Ob er die Nürnberg Falcons tatsächlich ab September voranbringen darf, steht allerdings noch nicht fest. Einen Vertrag hat er noch nicht unterschreiben dürfen, Ralph Junge, Nürnbergs Trainer und Sportdirektor möchte auf der gemeinsamen China-Reise in dieser Woche erst noch ein paar Eindrücke sammeln, ob Wade zur Mannschaft passt. "Dass er Basketball spielen kann", weiß ich, sagt Ralph Junge, der den Mann aus Memphis, Tennessee, bereits auf einer früheren Turnierreise beobachten konnte, "es geht aber immer auch darum, ob die Mischung von Häuptlingen und Indianern stimmt,"

Den ersten Eindrücken im Training nach, ist Mardracus Wade eindeutig ein Häuptling. Bereits in seiner ersten Einheit mit den neuen Kollegen gibt er laute Kommandos, fordert immer wieder den Ball und schließt recht treffsicher ab. Wade wirkt frisch, Schatten um seine Augen sind nicht zu erkennen, obwohl er erst in der Nacht zuvor gelandet ist. "Das ist eine Einstellungssache", findet Wade, er will seinen potenziellen neuen Arbeitgeber mit positiver Energie überzeugen.

Mit positiver Energie

Ralph Junge sieht in ihm vor allem einen sehr guten Verteidiger, aber auch einen Basketballer, der viele Punkte beisteuern kann, wenn es darauf ankommt. Letzteres war auch die Stärke von Diante Watkins, der in der Vorsaison den ersten Point Guard der Falcons geben durfte, allerdings fehlte es dem relativ kleinen Mann aus Chicago auch immer mal wieder an der nötigen Erfahrung und Übersicht.

Wade hat in diesem Bereich nicht nur wegen seiner Körpergröße Vorteile, auch die zwei Jahre in der Aufbauliga sollten sich bemerkbar machen.
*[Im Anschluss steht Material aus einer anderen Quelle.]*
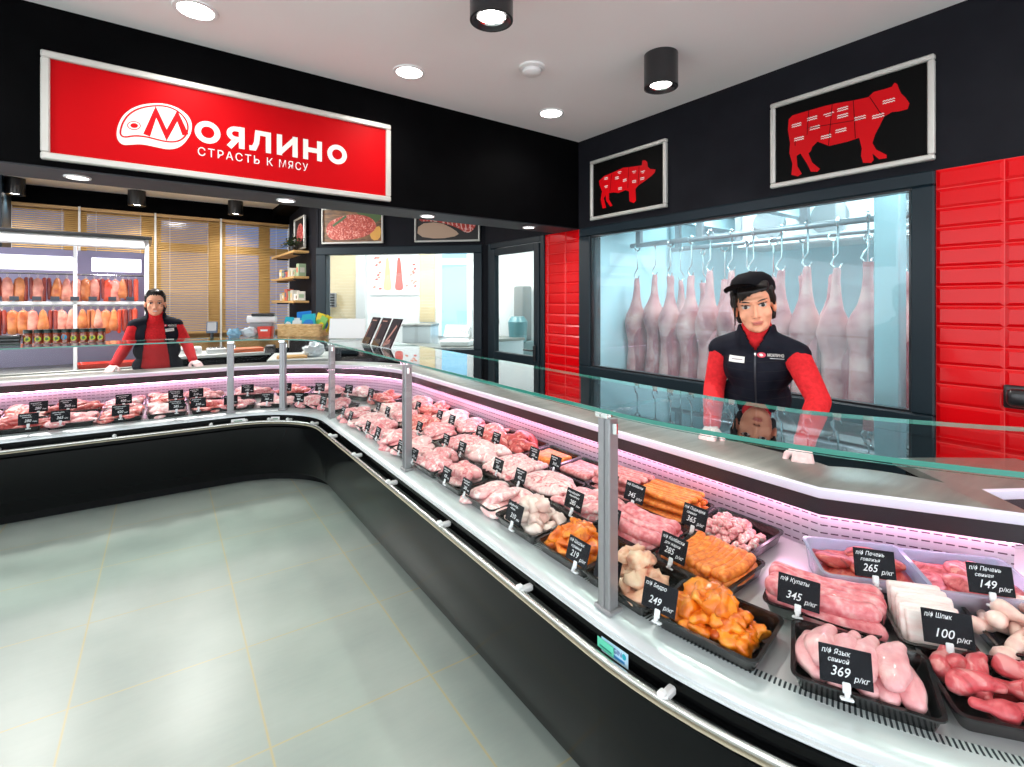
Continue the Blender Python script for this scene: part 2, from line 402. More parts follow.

Findet zumindest Wade. "Ich habe gegen so viele athletische Typen gespielt", erzählt er. "Viele von ihnen haben es in die NBA geschafft und verdienen jetzt sechs Millionen Dollar im Jahr. Von solchen Leuten kann man viel lernen."

Vorerst trainiert er nun mit Leuten, die etwas weniger verdienen. Sollte er sich damit arrangieren können, wird ihm Junge wohl sehr bald ein gültiges Arbeitspapier vorlegen. Bis dahin ist kein Platz für Allgemeinplätze.